Work to be completed:
Return, unaltered, every line from the beginning of the material below up to and including the one with "COL=S.collection".
[START]
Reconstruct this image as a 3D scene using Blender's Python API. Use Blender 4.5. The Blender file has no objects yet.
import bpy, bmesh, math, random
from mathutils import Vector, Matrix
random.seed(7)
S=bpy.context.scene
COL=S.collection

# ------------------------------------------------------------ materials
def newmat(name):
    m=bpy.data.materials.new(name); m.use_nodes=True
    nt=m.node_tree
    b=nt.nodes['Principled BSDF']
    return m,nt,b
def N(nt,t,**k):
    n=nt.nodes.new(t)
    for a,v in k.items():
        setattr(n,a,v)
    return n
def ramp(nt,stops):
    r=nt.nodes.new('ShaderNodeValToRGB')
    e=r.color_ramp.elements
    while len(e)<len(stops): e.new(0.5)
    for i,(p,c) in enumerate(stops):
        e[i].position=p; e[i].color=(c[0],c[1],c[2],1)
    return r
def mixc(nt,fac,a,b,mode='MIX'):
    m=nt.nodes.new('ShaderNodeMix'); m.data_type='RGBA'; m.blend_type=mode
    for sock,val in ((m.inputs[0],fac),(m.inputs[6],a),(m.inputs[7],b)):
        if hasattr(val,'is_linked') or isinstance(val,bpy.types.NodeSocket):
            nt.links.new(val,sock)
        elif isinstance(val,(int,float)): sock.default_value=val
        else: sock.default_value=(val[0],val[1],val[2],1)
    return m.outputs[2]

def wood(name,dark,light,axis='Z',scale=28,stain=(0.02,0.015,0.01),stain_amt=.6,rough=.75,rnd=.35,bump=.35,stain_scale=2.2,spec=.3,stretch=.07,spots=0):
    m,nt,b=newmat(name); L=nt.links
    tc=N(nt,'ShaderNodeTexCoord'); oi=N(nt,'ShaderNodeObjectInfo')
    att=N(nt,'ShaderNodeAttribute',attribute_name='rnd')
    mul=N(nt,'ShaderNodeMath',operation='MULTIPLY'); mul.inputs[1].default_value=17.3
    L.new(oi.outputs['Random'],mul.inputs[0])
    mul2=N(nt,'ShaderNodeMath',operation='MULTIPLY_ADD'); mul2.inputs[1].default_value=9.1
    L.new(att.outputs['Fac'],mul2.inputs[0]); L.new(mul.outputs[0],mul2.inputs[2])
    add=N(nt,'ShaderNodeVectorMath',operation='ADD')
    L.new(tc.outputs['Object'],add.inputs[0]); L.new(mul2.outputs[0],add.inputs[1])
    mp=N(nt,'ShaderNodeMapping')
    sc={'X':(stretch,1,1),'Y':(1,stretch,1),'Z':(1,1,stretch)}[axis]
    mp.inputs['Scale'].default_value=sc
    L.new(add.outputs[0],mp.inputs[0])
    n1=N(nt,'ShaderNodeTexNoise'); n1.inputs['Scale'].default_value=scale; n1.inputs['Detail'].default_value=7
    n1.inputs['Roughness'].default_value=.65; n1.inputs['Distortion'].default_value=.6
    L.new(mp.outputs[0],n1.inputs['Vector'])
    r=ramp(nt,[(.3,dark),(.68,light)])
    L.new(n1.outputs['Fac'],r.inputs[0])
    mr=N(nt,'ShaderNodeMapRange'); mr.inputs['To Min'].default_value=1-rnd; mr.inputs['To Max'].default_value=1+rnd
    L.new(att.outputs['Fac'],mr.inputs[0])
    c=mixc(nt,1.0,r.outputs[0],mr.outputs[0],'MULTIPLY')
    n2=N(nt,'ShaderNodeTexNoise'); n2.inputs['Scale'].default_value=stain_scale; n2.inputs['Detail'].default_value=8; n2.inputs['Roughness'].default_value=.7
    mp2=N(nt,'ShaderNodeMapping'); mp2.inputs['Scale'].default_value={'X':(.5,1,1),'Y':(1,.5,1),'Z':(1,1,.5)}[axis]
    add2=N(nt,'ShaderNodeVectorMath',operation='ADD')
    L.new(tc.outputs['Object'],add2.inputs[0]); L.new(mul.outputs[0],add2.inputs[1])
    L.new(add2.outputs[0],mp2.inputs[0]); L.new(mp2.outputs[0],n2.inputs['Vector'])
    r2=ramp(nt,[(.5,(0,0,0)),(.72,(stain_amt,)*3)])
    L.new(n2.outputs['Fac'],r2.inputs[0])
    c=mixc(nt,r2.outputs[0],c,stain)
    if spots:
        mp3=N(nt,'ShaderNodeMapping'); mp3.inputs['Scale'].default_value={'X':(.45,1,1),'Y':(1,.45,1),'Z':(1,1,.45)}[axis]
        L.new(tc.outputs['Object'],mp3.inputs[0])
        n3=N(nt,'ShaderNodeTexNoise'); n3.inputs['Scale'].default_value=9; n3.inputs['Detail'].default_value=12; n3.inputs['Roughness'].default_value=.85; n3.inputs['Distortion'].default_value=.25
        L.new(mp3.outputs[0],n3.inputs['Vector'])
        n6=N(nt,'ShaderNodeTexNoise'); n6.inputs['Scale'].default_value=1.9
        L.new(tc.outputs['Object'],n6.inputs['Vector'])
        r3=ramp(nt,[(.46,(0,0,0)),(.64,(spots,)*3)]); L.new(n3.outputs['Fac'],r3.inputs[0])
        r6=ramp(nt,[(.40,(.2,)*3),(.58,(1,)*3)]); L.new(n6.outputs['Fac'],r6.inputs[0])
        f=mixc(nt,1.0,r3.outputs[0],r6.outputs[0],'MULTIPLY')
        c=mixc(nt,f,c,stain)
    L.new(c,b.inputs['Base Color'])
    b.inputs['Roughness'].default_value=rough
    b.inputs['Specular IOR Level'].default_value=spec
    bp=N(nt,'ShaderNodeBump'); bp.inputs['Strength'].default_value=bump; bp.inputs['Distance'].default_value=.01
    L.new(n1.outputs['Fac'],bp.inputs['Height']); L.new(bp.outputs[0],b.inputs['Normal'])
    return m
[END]
Solution for this exercise:
Reconstruct this image as a 3D scene using Blender's Python API. Use Blender 4.5. The Blender file has no objects yet.
import bpy, bmesh, math, random
from mathutils import Vector, Matrix
random.seed(7)
S=bpy.context.scene
COL=S.collection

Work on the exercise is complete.